■ WHAT YOU HAVE TO DO:
Please quote exactly the lines below from the line containing "Write part 5" to the line containing "for y in (-.68, .68): m", both lines included, and nothing else.
§
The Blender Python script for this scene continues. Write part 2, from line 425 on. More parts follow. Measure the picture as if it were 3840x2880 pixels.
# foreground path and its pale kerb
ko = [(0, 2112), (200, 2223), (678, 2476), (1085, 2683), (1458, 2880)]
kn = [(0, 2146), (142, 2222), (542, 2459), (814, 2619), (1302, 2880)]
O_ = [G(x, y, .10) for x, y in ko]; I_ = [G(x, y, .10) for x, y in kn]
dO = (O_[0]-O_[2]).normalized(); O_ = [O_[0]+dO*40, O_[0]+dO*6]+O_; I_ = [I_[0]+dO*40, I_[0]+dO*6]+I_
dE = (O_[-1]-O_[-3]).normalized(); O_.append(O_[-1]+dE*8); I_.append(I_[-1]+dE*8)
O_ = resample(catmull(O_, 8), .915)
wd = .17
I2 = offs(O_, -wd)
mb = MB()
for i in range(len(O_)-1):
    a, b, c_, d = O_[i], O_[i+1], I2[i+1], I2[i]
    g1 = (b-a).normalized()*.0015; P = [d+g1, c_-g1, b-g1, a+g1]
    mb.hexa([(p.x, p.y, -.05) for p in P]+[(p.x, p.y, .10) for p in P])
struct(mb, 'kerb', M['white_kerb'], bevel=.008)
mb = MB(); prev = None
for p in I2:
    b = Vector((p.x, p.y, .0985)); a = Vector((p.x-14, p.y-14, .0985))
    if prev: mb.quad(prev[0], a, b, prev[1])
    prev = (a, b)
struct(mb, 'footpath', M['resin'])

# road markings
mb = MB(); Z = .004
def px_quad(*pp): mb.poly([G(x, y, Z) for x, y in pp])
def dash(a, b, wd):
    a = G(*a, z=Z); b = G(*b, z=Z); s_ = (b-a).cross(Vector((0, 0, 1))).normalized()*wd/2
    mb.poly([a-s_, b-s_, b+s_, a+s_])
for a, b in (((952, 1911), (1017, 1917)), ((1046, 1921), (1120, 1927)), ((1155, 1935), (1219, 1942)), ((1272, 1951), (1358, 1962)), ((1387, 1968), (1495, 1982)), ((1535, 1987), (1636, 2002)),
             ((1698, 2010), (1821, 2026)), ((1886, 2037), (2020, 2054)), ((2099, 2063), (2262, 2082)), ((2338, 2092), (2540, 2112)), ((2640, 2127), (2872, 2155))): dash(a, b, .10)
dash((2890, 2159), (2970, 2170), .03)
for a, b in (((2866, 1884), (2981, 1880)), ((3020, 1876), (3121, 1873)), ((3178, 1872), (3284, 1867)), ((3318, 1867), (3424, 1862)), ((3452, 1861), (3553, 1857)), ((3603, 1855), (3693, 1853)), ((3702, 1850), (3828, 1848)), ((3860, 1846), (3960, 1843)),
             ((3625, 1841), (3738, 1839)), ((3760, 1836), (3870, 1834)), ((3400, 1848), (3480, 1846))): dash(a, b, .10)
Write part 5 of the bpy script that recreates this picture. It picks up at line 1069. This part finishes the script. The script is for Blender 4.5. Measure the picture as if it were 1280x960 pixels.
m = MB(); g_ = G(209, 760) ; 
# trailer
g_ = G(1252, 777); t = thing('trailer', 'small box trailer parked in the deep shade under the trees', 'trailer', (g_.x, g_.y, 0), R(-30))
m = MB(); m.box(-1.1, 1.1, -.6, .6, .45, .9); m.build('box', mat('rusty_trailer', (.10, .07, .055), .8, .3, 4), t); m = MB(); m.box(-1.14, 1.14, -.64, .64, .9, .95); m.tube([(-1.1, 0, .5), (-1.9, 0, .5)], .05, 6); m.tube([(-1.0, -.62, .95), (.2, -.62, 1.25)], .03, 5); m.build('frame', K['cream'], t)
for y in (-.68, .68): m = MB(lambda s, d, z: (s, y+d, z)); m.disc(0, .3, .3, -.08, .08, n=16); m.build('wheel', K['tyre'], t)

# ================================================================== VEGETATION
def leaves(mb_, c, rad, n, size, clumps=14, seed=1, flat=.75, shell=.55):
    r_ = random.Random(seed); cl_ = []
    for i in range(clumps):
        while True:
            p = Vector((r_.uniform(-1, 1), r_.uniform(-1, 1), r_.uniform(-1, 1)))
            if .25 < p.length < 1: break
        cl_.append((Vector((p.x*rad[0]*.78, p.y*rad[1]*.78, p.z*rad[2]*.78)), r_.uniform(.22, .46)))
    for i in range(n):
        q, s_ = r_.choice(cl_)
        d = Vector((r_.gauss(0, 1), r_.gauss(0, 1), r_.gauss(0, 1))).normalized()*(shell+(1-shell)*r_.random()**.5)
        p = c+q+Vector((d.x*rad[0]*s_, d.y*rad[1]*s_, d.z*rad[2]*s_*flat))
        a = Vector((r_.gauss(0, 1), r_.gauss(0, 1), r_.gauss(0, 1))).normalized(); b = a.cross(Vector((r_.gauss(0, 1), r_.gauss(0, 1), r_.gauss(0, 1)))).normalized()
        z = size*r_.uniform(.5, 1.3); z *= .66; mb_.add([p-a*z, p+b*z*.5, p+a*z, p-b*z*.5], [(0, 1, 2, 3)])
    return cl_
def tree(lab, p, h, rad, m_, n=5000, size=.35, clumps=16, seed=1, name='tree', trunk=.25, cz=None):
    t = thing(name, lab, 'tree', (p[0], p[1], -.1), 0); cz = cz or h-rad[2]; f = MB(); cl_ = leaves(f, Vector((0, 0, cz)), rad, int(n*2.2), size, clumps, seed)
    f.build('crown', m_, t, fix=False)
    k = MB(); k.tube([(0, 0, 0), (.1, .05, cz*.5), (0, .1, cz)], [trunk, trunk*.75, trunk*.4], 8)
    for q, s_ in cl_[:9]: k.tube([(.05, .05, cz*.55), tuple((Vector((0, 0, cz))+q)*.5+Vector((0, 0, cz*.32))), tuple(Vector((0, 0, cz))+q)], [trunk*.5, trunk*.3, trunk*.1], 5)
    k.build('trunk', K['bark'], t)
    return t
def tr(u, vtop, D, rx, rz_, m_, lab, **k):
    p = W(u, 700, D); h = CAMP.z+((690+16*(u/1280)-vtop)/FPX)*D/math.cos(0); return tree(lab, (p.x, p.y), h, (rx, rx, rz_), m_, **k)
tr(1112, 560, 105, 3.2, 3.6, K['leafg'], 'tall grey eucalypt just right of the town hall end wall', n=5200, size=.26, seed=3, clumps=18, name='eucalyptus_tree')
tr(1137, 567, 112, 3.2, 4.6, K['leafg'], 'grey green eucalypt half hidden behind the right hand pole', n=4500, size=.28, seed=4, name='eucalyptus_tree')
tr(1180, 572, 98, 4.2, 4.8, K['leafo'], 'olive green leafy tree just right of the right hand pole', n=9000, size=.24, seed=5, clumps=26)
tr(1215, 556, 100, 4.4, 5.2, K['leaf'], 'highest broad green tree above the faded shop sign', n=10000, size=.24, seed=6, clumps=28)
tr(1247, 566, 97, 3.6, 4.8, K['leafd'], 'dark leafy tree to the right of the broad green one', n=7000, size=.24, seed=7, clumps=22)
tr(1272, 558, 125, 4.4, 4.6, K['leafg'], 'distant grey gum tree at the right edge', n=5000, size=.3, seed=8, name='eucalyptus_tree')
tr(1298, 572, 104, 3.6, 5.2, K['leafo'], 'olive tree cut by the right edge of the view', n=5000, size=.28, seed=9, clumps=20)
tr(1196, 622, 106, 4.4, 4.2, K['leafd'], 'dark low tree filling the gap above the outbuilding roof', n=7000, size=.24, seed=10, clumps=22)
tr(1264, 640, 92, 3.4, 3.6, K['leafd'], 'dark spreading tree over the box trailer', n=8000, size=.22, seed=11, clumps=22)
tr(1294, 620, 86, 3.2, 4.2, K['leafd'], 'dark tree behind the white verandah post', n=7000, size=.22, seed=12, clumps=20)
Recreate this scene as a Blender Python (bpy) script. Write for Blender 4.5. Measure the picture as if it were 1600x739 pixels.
§
■ FULL SOLUTION:
Write part 5 of the bpy script that recreates this picture. It picks up at line 1069. This part finishes the script. The script is for Blender 4.5. Measure the picture as if it were 1280x960 pixels.
m = MB(); g_ = G(209, 760) ; 
# trailer
g_ = G(1252, 777); t = thing('trailer', 'small box trailer parked in the deep shade under the trees', 'trailer', (g_.x, g_.y, 0), R(-30))
m = MB(); m.box(-1.1, 1.1, -.6, .6, .45, .9); m.build('box', mat('rusty_trailer', (.10, .07, .055), .8, .3, 4), t); m = MB(); m.box(-1.14, 1.14, -.64, .64, .9, .95); m.tube([(-1.1, 0, .5), (-1.9, 0, .5)], .05, 6); m.tube([(-1.0, -.62, .95), (.2, -.62, 1.25)], .03, 5); m.build('frame', K['cream'], t)
for y in (-.68, .68): m = MB(lambda s, d, z: (s, y+d, z)); m.disc(0, .3, .3, -.08, .08, n=16); m.build('wheel', K['tyre'], t)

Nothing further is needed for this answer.